Lo paradójico del asunto es que en el hallazgo interviene una conjunción de habilidad, recursos y suerte, por lo que en realidad son muy pocos los que encuentran una mina de oro. Lo más triste, entonces, es que la mayoría no aceptamos esa realidad estadística y ciframos todas las esperanzas del porvenir, nuestro propósito y el juicio que tenemos de nosotros mismos y de nuestro valía, en ser la excepción a la regla y lograr ese chispazo que cambia vidas.
Así, muchas veces hallamos una mina de plata que brilla como la Luna llena o un yacimiento con rubíes, esmeraldas y diamantes que parecen frutos prohibidos robados del Jardín del Edén; o bien, damos con un pozo de petróleo que escupe el llamado “oro negro” o, quizá, con una mina de ópalos o cuarzos que, sabiendo explotar, garantizaría una vida más que digna. Pero como nuestros esfuerzos están enfocados en hallar una mina de oro —la nuestra, esa que es exactamente igual a la de nuestros sueños y fantasías—, con ceguera y soberbia vemos esas maravillas y exclamamos: “Aquí no hay nada”.
Desde luego no hablo de minería, sino de la mina de oro como metáfora de un logro que produce una gran cantidad de dinero, beneficios o riquezas: montar un negocio o una empresa millonarios, tener un empleo muy bien pagado, un golpe de suerte financiero —ganarse la Lotería o recibir una herencia, por ejemplo—, publicar un bestseller, un matrimonio conveniente —o sea, casarse con alguien rico y generoso—, inversiones redituables o, desde luego, poseer y explotar literalmente una mina de piedras o metales preciosos. Algo que, como ya dije, en nuestro sistema muchísima gente intenta pero realmente pocos logran, sobre todo si están luchando por lograr la movilidad social.

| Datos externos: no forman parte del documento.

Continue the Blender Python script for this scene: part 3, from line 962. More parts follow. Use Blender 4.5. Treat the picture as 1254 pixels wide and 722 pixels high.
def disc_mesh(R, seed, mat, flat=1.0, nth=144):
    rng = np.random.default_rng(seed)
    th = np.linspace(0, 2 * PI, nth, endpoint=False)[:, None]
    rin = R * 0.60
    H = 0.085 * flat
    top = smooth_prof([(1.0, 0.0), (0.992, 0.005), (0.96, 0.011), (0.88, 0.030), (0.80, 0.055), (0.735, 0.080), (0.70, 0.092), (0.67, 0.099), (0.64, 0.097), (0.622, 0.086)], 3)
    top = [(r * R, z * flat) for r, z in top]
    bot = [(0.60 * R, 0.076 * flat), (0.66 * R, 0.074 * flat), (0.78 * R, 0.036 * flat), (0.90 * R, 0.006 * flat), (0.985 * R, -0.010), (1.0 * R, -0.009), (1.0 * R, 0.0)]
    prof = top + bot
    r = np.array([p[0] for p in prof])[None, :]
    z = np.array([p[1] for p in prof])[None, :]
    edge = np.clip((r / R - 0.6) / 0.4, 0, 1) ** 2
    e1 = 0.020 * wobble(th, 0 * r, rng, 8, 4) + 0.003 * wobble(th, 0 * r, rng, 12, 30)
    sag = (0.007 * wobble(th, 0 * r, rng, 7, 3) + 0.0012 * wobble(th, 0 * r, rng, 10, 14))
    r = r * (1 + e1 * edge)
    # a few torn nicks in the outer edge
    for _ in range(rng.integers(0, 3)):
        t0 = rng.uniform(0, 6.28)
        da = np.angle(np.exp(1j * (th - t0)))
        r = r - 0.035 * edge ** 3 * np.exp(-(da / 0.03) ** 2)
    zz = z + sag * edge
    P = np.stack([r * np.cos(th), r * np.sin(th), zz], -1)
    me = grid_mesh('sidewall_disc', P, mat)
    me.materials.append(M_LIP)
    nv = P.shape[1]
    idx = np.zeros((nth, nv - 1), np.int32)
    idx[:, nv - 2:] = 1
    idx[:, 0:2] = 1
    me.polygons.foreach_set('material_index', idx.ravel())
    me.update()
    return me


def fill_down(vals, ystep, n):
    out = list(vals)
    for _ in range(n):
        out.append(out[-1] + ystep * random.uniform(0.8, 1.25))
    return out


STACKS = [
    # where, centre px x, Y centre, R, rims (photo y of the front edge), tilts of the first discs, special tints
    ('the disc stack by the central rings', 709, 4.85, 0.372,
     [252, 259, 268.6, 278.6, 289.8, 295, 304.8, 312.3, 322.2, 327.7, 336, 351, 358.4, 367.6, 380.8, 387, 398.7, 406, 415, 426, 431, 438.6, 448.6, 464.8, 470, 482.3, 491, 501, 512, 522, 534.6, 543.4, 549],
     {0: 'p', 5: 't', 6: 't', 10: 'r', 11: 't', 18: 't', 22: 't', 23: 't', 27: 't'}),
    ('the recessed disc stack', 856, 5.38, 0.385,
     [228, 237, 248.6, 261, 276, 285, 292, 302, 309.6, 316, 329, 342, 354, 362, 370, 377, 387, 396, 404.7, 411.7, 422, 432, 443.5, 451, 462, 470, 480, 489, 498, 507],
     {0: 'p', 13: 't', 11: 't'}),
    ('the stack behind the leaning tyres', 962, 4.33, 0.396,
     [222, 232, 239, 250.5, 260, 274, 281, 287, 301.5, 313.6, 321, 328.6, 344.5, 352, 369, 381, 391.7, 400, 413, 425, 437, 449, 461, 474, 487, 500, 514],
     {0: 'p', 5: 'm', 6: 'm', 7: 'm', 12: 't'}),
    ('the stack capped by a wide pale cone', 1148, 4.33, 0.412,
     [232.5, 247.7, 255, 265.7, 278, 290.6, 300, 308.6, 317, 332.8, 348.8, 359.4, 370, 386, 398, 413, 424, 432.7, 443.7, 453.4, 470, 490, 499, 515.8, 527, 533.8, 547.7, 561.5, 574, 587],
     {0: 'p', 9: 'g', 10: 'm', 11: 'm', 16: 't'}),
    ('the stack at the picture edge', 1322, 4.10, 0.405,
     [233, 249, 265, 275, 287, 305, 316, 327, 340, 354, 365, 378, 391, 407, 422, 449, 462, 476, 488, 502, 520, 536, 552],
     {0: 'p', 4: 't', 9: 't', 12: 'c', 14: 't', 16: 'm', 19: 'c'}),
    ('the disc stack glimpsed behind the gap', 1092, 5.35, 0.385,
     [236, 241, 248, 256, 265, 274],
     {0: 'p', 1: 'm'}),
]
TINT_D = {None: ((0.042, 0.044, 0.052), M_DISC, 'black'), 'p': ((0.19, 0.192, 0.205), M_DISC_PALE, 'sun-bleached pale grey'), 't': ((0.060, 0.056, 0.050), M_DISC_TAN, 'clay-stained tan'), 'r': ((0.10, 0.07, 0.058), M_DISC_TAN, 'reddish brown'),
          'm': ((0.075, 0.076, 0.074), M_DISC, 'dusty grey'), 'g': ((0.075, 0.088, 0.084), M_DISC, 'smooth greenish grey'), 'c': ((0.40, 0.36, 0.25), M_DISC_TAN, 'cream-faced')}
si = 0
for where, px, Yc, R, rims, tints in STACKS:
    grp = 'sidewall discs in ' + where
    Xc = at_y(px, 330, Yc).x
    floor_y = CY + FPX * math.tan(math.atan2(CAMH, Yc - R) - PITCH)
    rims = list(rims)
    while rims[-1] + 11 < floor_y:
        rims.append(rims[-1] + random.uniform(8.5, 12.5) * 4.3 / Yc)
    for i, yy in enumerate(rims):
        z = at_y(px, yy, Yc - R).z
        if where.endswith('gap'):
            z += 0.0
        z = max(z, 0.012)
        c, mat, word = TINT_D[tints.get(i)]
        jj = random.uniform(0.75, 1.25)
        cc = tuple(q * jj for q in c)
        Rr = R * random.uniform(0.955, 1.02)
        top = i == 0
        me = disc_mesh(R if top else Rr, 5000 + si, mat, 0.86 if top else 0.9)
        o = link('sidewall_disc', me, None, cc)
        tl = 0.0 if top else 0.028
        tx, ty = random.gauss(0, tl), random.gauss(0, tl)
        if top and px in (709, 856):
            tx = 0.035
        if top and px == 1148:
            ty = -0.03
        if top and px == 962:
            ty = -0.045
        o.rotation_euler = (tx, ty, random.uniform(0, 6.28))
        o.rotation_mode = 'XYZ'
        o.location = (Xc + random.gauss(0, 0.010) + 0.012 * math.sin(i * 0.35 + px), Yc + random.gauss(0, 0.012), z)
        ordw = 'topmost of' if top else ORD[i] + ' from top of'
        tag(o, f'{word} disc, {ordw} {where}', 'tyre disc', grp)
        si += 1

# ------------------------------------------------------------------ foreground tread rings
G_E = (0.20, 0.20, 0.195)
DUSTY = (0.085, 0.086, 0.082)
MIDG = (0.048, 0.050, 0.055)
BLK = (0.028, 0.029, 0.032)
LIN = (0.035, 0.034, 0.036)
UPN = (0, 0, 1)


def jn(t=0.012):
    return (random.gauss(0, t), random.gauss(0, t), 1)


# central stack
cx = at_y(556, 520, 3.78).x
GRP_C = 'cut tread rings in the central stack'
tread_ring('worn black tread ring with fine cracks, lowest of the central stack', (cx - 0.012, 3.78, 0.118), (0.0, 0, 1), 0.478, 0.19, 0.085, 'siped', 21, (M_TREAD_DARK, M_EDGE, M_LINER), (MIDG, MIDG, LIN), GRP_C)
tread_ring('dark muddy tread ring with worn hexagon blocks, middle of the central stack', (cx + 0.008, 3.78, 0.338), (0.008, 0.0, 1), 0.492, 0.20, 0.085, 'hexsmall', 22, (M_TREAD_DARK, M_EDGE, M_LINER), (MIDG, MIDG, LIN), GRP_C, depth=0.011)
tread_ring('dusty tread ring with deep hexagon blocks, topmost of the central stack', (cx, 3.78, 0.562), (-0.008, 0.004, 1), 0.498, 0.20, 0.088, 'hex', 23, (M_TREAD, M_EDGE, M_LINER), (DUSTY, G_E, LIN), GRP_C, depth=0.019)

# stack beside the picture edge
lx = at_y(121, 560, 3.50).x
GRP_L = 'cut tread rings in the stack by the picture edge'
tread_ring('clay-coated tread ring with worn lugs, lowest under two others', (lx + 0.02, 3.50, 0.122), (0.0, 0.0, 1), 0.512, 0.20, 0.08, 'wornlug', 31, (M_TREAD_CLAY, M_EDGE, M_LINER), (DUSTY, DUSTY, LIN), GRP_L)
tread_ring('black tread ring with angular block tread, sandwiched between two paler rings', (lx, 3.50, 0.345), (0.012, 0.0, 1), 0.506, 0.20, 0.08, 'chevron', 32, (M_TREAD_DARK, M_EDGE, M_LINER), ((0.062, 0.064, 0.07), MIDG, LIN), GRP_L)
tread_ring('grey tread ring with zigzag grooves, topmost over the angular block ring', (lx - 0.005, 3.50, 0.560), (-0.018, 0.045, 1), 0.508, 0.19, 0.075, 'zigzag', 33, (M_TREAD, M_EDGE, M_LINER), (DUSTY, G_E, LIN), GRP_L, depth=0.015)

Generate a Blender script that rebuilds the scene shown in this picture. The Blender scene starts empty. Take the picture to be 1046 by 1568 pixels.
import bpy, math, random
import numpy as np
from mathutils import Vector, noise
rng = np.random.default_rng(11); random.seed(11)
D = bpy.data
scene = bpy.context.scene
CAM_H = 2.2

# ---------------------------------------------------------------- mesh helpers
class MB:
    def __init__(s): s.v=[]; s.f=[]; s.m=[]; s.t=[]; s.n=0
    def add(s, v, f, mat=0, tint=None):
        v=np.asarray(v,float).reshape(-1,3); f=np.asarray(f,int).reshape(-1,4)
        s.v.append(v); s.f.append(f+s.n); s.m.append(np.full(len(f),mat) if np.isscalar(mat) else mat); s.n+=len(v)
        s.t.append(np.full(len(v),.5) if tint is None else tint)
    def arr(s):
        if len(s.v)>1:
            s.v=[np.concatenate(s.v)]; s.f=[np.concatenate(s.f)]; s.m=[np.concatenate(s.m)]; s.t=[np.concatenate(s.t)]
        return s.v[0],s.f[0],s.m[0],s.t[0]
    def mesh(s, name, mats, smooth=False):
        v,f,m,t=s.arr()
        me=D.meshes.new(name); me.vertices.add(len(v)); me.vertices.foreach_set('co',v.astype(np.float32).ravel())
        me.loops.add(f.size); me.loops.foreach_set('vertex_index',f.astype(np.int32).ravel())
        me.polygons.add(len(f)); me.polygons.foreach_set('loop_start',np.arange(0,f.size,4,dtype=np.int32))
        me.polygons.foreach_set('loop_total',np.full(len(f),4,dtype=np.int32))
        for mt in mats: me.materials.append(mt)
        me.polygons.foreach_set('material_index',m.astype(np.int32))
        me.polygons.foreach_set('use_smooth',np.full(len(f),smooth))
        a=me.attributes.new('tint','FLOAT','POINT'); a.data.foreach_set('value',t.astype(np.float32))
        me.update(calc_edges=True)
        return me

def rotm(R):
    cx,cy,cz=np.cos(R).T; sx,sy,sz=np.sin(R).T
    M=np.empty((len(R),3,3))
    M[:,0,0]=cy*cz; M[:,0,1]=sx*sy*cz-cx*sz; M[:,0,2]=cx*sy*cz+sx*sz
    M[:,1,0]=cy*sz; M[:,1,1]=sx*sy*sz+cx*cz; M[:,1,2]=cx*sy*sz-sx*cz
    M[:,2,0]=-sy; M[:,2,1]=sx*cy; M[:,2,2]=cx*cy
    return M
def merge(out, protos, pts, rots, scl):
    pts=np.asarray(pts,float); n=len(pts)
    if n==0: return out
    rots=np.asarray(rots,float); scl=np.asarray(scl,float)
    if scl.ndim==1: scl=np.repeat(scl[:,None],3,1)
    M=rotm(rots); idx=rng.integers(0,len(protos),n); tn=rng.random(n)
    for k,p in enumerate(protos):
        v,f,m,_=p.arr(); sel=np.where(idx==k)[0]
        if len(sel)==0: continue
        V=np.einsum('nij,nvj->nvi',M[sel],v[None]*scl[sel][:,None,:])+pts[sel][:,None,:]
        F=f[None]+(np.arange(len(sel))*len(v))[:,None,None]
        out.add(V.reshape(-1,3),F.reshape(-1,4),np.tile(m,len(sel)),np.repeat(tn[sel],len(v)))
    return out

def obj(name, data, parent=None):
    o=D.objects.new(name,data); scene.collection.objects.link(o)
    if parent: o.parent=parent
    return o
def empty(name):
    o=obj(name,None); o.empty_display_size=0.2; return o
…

Aun así, gran parte de la publicidad, del contenido en los medios y del discurso social está orientado al hallazgo de esa mina de oro como “sello de aprobación” del éxito verdadero. En este punto, deseo redirigir nuestra atención a las minas y los yacimientos de plata, petróleo y piedras preciosas o semipreciosas que hallamos en nuestro quehacer diario y que con mucha frecuencia desdeñamos, minimizamos, hacemos a un lado, dejamos pasar, no agradecemos ni aprovechamos. Y de nuevo uso una metáfora: me refiero a las pequeñas riquezas y bendiciones de la vida como un buen trabajo, la ternura familiar, un hobby o pasatiempo que enriquece y da sentido, un hogar acogedor, un círculo de amigos o una comunidad religiosa, deportiva, de lectura o lo que sea.
No me atrevo a hablar por todo el mundo, pero, en mi caso, las crisis de depresión que he atravesado casi siempre han tenido que ver con la idea recurrente de que “no he hallado la mina de oro” y, por lo tanto, he fracasado —un pensamiento a veces detonado por apuros económicos—, así como con el consecuente y sistemático menosprecio de mi mina de ópalos, los cuales palidecen si se constrastan con la refulgencia del oro, pero que, viéndolos con amor, nada le piden a la fabulosa Arkenstone o Piedra del Arca que describe Tolkien en El Hobbit.
Esa es la invitación de este texto: voltear a ver con atención y con amor nuestros pequeños logros y las pequeñas riquezas en nuestra vida, y que muchas veces disminuimos al compararlas con el gran hallazgo de la mina de oro que hemos imaginado desde niños. Pero no todo lo que brilla es oro: en los destellos y los reflejos de la plata, el zafiro y los prodigiosos cuarzos radica una inmensa y satisfactoria belleza… si aprendes a mirarte en ella.